■ Goal: Please, without the pictures, retype exactly the lines from the start of the material through the line that holds "COL = S.collection".

■ Material provided:
——
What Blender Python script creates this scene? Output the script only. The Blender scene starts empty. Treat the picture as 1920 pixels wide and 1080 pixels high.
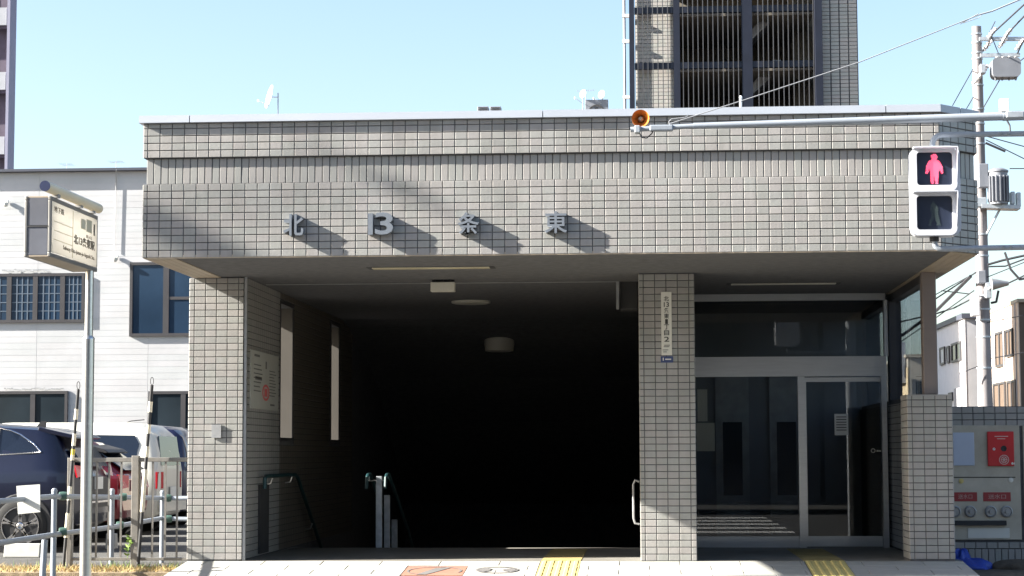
import bpy, math, random
from mathutils import Vector, Matrix
random.seed(7)
R = math.radians
S = bpy.context.scene
COL = S.collection

# ------------------------------------------------------------------ camera, sky, sun, exposure
F_PX = 3720.3
CAM = Vector((4.6122, -20.1384, 1.104))
YAW, PITCH, ROLL = -0.0660, 0.0831, -0.0032
_f = Vector((math.sin(YAW)*math.cos(PITCH), math.cos(YAW)*math.cos(PITCH), math.sin(PITCH)))
_r = Vector((math.cos(YAW), -math.sin(YAW), 0)); _u = _r.cross(_f)
RT = _r*math.cos(ROLL) + _u*math.sin(ROLL); UP = -_r*math.sin(ROLL) + _u*math.cos(ROLL); FW = _f
cam = bpy.data.cameras.new('camera'); camo = bpy.data.objects.new('camera', cam); COL.objects.link(camo)
cam.sensor_width = 36; cam.lens = F_PX*36/1920; cam.clip_end = 3000; cam.clip_start = 0.1
mm = Matrix((RT, UP, -FW)).transposed().to_4x4(); mm.translation = CAM; camo.matrix_world = mm
S.camera = camo
SUN = Vector((1.98, 0.36, -1.0))
w = bpy.data.worlds.new('World'); S.world = w; w.use_nodes = True
wn = w.node_tree; bg = wn.nodes['Background']
sk = wn.nodes.new('ShaderNodeTexSky'); sk.sky_type = 'NISHITA'; sk.sun_disc = False
sk.sun_elevation = math.atan2(1.0, math.hypot(SUN.x, SUN.y)); sk.sun_rotation = math.atan2(-SUN.x, -SUN.y)
sk.altitude = 20; sk.air_density = 1.0; sk.dust_density = 1.6; sk.ozone_density = 1.0
wn.links.new(sk.outputs[0], bg.inputs[0]); bg.inputs[1].default_value = 0.052
sl = bpy.data.lights.new('sun', 'SUN'); sl.energy = 5.0; sl.angle = R(0.5); sl.color = (1.0, 0.95, 0.86)
so = bpy.data.objects.new('sun', sl); COL.objects.link(so); so.rotation_euler = SUN.to_track_quat('-Z', 'Y').to_euler(); so.location = (-20, -10, 20)
S.view_settings.view_transform = 'Standard'; S.view_settings.look = 'None'; S.view_settings.gamma = 1; S.view_settings.exposure = 2.5
S.view_settings.use_curve_mapping = False
S.cycles.max_bounces = 8; S.cycles.transparent_max_bounces = 16

def at(px, py, Y):
    d = FW + RT*((px-960)/F_PX) + UP*((540-py)/F_PX)
    return CAM + d*((Y-CAM.y)/d.y)
def X_(px, Y, py=850): return at(px, py, Y).x
def Z_(py, Y, px=1200): return at(px, py, Y).z

# ------------------------------------------------------------------ materials
def pm(name, col, rough=0.6, metal=0.0, var=0.12, scale=3.0, bump=0.0, bscale=80.0, rnd=0.0, spec=0.5, coat=0.0,
       stretch=(1, 1, 1), col2=None, emis=None, emis_s=0.0, dirt=0.0, dstretch=(1, 1, 1)):
    m = bpy.data.materials.new(name); m.use_nodes = True
    n = m.node_tree; L = n.links; b = n.nodes['Principled BSDF']
    b.inputs['Roughness'].default_value = rough; b.inputs['Metallic'].default_value = metal
    b.inputs['Specular IOR Level'].default_value = spec; b.inputs['Coat Weight'].default_value = coat
    tc = n.nodes.new('ShaderNodeTexCoord'); mp = n.nodes.new('ShaderNodeMapping'); mp.inputs['Scale'].default_value = stretch
    L.new(tc.outputs['Object'], mp.inputs['Vector'])
    nz = n.nodes.new('ShaderNodeTexNoise'); nz.inputs['Scale'].default_value = scale; nz.inputs['Detail'].default_value = 5
    L.new(mp.outputs[0], nz.inputs['Vector'])
    rp = n.nodes.new('ShaderNodeValToRGB'); L.new(nz.outputs['Fac'], rp.inputs[0])
    c2 = col2 or tuple(min(1, c*(1+var)) for c in col)
    rp.color_ramp.elements[0].position = 0.3; rp.color_ramp.elements[1].position = 0.7
    rp.color_ramp.elements[0].color = (*[c*(1-var) for c in col], 1); rp.color_ramp.elements[1].color = (*c2, 1)
    out = rp.outputs[0]
    if rnd:
        oi = n.nodes.new('ShaderNodeObjectInfo'); ge = n.nodes.new('ShaderNodeNewGeometry')
        ad = n.nodes.new('ShaderNodeMath'); ad.operation = 'ADD'; L.new(oi.outputs['Random'], ad.inputs[0]); L.new(ge.outputs['Random Per Island'], ad.inputs[1])
        fr = n.nodes.new('ShaderNodeMath'); fr.operation = 'FRACT'; L.new(ad.outputs[0], fr.inputs[0])
        r2 = n.nodes.new('ShaderNodeValToRGB'); L.new(fr.outputs[0], r2.inputs[0])
        e = r2.color_ramp.elements; e[0].color = (1-rnd, 1-rnd*0.9, 1-rnd*0.9, 1); e[1].color = (1+rnd*0.6, 1+rnd*0.45, 1+rnd*0.3, 1)
        x = e.new(0.35); x.color = (1-rnd*0.35, 1, 1-rnd*0.2, 1); x = e.new(0.6); x.color = (1.0, 1-rnd*0.35, 1-rnd*0.3, 1)
        mx = n.nodes.new('ShaderNodeMix'); mx.data_type = 'RGBA'; mx.blend_type = 'MULTIPLY'; mx.inputs['Factor'].default_value = 1
        L.new(out, mx.inputs['A']); L.new(r2.outputs[0], mx.inputs['B']); out = mx.outputs['Result']
    if dirt:
        n2 = n.nodes.new('ShaderNodeTexNoise'); n2.inputs['Scale'].default_value = 1.1; n2.inputs['Detail'].default_value = 7; n2.inputs['Roughness'].default_value = 0.65
        mp2 = n.nodes.new('ShaderNodeMapping'); mp2.inputs['Scale'].default_value = dstretch; L.new(tc.outputs['Object'], mp2.inputs['Vector']); L.new(mp2.outputs[0], n2.inputs['Vector'])
        r3 = n.nodes.new('ShaderNodeValToRGB'); L.new(n2.outputs['Fac'], r3.inputs[0])
        r3.color_ramp.elements[0].position = 0.42; r3.color_ramp.elements[0].color = (1-dirt, 1-dirt, 1-dirt*1.1, 1)
        r3.color_ramp.elements[1].position = 0.62; r3.color_ramp.elements[1].color = (1, 1, 1, 1)
        mx = n.nodes.new('ShaderNodeMix'); mx.data_type = 'RGBA'; mx.blend_type = 'MULTIPLY'; mx.inputs['Factor'].default_value = 1
        L.new(out, mx.inputs['A']); L.new(r3.outputs[0], mx.inputs['B']); out = mx.outputs['Result']
    L.new(out, b.inputs['Base Color'])
    if bump:
        nb = n.nodes.new('ShaderNodeTexNoise'); nb.inputs['Scale'].default_value = bscale; nb.inputs['Detail'].default_value = 4
        L.new(mp.outputs[0], nb.inputs['Vector'])
        bp = n.nodes.new('ShaderNodeBump'); bp.inputs['Strength'].default_value = bump; bp.inputs['Distance'].default_value = 0.01
        L.new(nb.outputs['Fac'], bp.inputs['Height']); L.new(bp.outputs[0], b.inputs['Normal'])
    if emis:
        b.inputs['Emission Color'].default_value = (*emis, 1); b.inputs['Emission Strength'].default_value = emis_s
    return m
def glass(name, tint=(0.8, 0.85, 0.85), ior=1.5, rough=0.0):
    m = bpy.data.materials.new(name); m.use_nodes = True; n = m.node_tree; L = n.links
    n.nodes.remove(n.nodes['Principled BSDF']); out = n.nodes['Material Output']
    t = n.nodes.new('ShaderNodeBsdfTransparent'); t.inputs[0].default_value = (*tint, 1)
    g = n.nodes.new('ShaderNodeBsdfGlossy'); g.inputs['Roughness'].default_value = rough
    fr = n.nodes.new('ShaderNodeFresnel'); ge = n.nodes.new('ShaderNodeNewGeometry'); ma_ = n.nodes.new('ShaderNodeMath'); ma_.operation = 'MULTIPLY_ADD'
    ma_.inputs[1].default_value = 1/ior-ior; ma_.inputs[2].default_value = ior; L.new(ge.outputs['Backfacing'], ma_.inputs[0]); L.new(ma_.outputs[0], fr.inputs[0])
    mx = n.nodes.new('ShaderNodeMixShader'); L.new(fr.outputs[0], mx.inputs[0]); L.new(t.outputs[0], mx.inputs[1]); L.new(g.outputs[0], mx.inputs[2])
    L.new(mx.outputs[0], out.inputs['Surface']); return m
def acrylic(name, col, frac=0.75):
    m = bpy.data.materials.new(name); m.use_nodes = True; n = m.node_tree; L = n.links
    n.nodes.remove(n.nodes['Principled BSDF']); out = n.nodes['Material Output']
    nz = n.nodes.new('ShaderNodeTexNoise'); nz.inputs['Scale'].default_value = 2.5; nz.inputs['Detail'].default_value = 4
    rp = n.nodes.new('ShaderNodeValToRGB'); rp.color_ramp.elements[0].color = (*[c*0.9 for c in col], 1); rp.color_ramp.elements[1].color = (*col, 1)
    tc = n.nodes.new('ShaderNodeTexCoord'); L.new(tc.outputs['Object'], nz.inputs['Vector']); L.new(nz.outputs['Fac'], rp.inputs[0])
    t = n.nodes.new('ShaderNodeBsdfTranslucent'); d = n.nodes.new('ShaderNodeBsdfDiffuse'); mx = n.nodes.new('ShaderNodeMixShader')
    L.new(rp.outputs[0], t.inputs[0]); L.new(rp.outputs[0], d.inputs[0]); mx.inputs[0].default_value = 1-frac
    L.new(t.outputs[0], mx.inputs[1]); L.new(d.outputs[0], mx.inputs[2]); L.new(mx.outputs[0], out.inputs['Surface']); return m

M = {}
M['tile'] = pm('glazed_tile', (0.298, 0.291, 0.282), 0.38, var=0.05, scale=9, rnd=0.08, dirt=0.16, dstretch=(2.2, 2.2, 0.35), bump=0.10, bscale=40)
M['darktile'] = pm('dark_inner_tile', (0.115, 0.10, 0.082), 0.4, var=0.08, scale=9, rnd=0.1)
M['grout'] = pm('tile_grout', (0.09, 0.09, 0.095), 0.95, var=0.2, scale=12)
M['coping'] = pm('aluminium_coping', (0.38, 0.41, 0.46), 0.5, 0.2, var=0.05, scale=1.5)
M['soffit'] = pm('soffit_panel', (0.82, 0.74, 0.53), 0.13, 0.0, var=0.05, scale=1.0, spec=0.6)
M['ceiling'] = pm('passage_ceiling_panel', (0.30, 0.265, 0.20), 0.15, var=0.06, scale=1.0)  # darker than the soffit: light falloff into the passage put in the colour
M['trim'] = pm('soffit_trim', (0.34, 0.28, 0.21), 0.5, var=0.08)
M['letter'] = pm('brushed_steel_letter', (0.155, 0.175, 0.205), 0.5, 0.2, var=0.06, scale=20)
M['steel'] = pm('stainless_steel', (0.55, 0.55, 0.54), 0.28, 0.9, var=0.05, scale=4, stretch=(1, 1, 12))
M['steel_dull'] = pm('dull_steel', (0.33, 0.335, 0.34), 0.5, 0.6, var=0.12, scale=9)
M['galv'] = pm('galvanised_steel', (0.42, 0.45, 0.48), 0.5, 0.55, var=0.15, scale=14)
M['polepaint'] = pm('grey_pole_paint', (0.27, 0.30, 0.34), 0.5, 0.2, var=0.06, scale=6)
M['white'] = pm('white_paint', (0.78, 0.78, 0.77), 0.45, var=0.04)
M['cream'] = pm('cream_paint', (0.70, 0.61, 0.44), 0.45, var=0.05)
M['endpanel'] = pm('grey_end_panel', (0.12, 0.125, 0.145), 0.35, var=0.15, scale=5)
M['signframe'] = pm('sign_frame', (0.20, 0.195, 0.185), 0.4, 0.3)
M['endcap'] = pm('tube_end_cap', (0.02, 0.028, 0.075), 0.4)
M['signal'] = pm('signal_white_paint', (0.58, 0.60, 0.66), 0.4, var=0.05, scale=6, dirt=0.12)
M['paper'] = pm('paper', (0.62, 0.61, 0.56), 0.8, var=0.04)
M['jamb'] = pm('jamb_lining', (0.075, 0.068, 0.059), 0.6, var=0.06)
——
■ Worked answer:
What Blender Python script creates this scene? Output the script only. The Blender scene starts empty. Treat the picture as 1920 pixels wide and 1080 pixels high.
import bpy, math, random
from mathutils import Vector, Matrix
random.seed(7)
R = math.radians
S = bpy.context.scene
COL = S.collection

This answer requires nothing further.